▸ Exercise instructions: Will you quote precisely the lines that run from the top of the material below to the line containing "rnd = random.Random(7)", both ends included?

▸ Dataset records:
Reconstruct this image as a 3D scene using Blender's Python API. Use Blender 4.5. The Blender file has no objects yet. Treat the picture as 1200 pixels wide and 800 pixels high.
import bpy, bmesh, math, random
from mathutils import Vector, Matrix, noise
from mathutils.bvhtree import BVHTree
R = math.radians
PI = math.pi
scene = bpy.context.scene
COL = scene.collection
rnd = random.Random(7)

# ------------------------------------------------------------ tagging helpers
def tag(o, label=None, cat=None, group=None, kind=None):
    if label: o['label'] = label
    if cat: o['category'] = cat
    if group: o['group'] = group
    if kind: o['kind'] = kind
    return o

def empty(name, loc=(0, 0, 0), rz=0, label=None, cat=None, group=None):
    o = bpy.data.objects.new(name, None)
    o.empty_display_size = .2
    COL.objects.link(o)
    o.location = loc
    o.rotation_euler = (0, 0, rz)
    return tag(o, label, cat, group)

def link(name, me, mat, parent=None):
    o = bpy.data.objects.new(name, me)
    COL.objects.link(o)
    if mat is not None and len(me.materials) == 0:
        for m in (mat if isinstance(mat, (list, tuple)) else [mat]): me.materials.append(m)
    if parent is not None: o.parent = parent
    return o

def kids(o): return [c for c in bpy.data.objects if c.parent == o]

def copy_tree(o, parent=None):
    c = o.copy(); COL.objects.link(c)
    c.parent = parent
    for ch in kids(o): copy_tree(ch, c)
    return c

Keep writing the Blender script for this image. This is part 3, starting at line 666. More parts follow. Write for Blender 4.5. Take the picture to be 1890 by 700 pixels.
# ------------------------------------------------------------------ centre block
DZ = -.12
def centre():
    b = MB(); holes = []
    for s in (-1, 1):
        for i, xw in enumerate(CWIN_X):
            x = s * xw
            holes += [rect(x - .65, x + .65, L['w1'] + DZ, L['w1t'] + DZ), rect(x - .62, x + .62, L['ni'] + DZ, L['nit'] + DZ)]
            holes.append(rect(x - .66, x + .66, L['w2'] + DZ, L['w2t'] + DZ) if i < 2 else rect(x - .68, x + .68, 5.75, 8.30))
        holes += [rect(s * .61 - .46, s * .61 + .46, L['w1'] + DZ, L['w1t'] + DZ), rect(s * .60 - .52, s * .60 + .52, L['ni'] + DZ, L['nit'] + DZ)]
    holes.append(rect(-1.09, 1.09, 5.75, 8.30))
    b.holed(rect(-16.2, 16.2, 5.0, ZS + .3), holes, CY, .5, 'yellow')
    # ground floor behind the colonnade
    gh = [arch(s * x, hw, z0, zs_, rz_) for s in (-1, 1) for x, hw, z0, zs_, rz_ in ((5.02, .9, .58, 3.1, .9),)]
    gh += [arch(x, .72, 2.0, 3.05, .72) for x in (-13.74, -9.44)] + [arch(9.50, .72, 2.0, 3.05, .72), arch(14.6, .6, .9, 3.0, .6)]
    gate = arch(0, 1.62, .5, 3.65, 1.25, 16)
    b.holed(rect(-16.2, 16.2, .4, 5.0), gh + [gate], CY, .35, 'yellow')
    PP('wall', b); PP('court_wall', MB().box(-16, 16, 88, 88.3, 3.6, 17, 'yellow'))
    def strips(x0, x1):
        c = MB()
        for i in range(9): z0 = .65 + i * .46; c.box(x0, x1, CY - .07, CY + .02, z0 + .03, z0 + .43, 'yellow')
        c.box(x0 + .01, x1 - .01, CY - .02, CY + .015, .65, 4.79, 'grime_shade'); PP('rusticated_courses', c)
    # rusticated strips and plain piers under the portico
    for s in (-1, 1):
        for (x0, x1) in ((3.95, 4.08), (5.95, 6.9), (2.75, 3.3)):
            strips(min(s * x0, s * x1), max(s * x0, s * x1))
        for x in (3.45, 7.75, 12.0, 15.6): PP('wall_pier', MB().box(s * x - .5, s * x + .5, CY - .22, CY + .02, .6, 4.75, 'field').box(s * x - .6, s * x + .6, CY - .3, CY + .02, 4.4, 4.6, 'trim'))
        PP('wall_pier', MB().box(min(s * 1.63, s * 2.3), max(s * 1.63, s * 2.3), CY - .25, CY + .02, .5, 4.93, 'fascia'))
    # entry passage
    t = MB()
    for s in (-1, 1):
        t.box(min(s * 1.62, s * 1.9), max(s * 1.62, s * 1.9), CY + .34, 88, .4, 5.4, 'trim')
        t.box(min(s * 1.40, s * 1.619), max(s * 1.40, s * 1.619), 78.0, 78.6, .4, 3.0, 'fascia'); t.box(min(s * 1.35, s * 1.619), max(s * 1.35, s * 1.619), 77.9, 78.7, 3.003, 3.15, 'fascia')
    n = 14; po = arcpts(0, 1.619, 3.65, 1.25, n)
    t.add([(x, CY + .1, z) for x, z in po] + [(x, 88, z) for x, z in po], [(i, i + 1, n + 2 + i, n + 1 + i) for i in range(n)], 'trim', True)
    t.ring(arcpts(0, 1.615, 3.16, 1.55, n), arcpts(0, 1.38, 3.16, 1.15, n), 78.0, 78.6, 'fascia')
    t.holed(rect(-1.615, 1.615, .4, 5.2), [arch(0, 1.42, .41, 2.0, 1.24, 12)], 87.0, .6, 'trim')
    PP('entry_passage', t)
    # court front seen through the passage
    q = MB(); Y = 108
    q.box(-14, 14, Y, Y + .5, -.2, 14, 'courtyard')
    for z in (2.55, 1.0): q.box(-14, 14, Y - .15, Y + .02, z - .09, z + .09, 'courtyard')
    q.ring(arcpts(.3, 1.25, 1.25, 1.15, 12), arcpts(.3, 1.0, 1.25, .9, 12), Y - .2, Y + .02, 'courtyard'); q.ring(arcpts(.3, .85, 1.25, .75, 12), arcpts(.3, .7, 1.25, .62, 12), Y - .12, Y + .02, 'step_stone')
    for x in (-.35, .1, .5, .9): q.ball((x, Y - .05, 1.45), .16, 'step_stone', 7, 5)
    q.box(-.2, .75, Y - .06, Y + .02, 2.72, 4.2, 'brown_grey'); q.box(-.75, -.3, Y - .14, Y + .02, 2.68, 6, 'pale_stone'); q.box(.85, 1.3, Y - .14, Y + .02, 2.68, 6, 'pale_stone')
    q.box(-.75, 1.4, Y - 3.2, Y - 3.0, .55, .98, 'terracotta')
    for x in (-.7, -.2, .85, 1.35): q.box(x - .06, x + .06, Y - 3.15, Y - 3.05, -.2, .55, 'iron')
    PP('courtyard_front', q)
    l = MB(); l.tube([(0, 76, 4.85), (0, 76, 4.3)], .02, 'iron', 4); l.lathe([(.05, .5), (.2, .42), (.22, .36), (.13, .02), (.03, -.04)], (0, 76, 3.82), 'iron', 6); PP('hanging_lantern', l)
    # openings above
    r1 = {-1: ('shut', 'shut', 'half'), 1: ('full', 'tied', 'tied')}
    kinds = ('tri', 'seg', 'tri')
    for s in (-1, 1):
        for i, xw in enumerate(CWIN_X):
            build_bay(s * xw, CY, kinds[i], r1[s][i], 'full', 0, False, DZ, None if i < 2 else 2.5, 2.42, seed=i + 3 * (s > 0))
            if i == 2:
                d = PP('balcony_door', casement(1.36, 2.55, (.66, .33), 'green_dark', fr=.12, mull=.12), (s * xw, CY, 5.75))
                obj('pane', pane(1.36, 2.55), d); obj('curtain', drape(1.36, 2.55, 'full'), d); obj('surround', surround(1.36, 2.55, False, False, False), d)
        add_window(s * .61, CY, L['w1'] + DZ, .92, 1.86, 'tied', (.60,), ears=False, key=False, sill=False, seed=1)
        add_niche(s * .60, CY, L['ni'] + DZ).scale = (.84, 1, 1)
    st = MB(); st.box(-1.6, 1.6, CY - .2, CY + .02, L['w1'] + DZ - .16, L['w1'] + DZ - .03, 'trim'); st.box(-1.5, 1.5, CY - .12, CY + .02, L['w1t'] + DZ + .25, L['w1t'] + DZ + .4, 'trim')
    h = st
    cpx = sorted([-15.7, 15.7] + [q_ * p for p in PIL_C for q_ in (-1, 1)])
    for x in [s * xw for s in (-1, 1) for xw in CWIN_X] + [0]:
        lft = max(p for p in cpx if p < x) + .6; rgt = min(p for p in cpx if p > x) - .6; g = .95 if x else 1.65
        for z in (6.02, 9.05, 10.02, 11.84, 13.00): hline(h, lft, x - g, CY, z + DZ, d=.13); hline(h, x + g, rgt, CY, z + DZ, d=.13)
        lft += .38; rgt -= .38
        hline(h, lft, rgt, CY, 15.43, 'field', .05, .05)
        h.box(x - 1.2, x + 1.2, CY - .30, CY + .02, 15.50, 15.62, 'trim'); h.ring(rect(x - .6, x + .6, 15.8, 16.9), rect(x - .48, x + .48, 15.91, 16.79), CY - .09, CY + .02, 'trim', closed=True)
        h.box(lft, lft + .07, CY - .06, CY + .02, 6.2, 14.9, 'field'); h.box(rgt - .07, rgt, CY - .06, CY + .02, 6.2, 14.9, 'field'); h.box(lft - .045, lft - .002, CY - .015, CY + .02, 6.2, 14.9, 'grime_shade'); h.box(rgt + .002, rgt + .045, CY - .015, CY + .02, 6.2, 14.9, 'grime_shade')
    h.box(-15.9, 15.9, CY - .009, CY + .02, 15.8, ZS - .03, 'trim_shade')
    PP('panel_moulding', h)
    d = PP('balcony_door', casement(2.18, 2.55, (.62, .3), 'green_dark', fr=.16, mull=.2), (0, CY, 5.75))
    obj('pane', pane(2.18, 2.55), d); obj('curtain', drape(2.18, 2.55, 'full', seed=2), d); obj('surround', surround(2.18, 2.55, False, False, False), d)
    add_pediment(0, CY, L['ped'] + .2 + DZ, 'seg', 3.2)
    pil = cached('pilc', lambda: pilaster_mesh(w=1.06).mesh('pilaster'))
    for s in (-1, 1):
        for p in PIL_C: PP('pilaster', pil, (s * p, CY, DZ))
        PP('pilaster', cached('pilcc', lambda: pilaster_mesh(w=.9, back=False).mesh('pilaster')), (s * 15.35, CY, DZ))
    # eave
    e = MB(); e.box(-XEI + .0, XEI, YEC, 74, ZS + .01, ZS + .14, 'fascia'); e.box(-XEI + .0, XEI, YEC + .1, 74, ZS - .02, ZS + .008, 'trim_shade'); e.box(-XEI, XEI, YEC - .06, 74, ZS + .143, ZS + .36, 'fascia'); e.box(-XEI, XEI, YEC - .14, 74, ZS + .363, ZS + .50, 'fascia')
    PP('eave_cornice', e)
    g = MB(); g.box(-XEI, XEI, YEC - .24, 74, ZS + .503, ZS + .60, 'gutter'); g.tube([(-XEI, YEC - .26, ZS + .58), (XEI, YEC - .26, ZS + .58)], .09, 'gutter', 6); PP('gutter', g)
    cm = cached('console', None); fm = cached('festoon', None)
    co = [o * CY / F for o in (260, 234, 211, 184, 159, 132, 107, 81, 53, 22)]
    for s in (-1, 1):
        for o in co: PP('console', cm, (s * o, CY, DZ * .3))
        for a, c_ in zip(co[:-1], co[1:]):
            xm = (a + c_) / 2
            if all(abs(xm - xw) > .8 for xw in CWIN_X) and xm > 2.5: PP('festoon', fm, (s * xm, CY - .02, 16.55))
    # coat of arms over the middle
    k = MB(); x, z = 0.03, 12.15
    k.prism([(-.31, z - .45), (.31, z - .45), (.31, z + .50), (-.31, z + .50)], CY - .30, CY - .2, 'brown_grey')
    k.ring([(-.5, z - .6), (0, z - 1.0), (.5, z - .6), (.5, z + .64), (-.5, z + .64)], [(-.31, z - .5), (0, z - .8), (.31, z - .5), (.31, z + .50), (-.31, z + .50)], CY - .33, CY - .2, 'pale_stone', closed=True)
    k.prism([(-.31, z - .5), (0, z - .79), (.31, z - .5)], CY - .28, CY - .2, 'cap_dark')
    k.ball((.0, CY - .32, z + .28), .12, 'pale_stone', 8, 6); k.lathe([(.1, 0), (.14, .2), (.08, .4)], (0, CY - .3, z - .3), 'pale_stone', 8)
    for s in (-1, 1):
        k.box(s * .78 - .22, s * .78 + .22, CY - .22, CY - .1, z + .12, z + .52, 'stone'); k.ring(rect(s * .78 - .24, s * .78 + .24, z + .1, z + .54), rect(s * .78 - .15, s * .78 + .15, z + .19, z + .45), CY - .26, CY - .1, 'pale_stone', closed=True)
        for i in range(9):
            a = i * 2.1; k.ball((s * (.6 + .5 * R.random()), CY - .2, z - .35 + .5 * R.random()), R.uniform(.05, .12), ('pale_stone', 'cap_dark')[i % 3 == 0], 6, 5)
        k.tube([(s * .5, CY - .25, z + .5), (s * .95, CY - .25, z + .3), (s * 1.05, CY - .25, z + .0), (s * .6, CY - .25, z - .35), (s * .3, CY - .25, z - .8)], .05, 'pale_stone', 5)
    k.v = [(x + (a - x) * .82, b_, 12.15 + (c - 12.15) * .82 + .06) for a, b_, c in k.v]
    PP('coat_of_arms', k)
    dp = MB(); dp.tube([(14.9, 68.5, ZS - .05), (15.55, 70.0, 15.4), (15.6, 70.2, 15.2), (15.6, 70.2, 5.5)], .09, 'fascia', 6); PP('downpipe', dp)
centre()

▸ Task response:
Reconstruct this image as a 3D scene using Blender's Python API. Use Blender 4.5. The Blender file has no objects yet. Treat the picture as 1200 pixels wide and 800 pixels high.
import bpy, bmesh, math, random
from mathutils import Vector, Matrix, noise
from mathutils.bvhtree import BVHTree
R = math.radians
PI = math.pi
scene = bpy.context.scene
COL = scene.collection
rnd = random.Random(7)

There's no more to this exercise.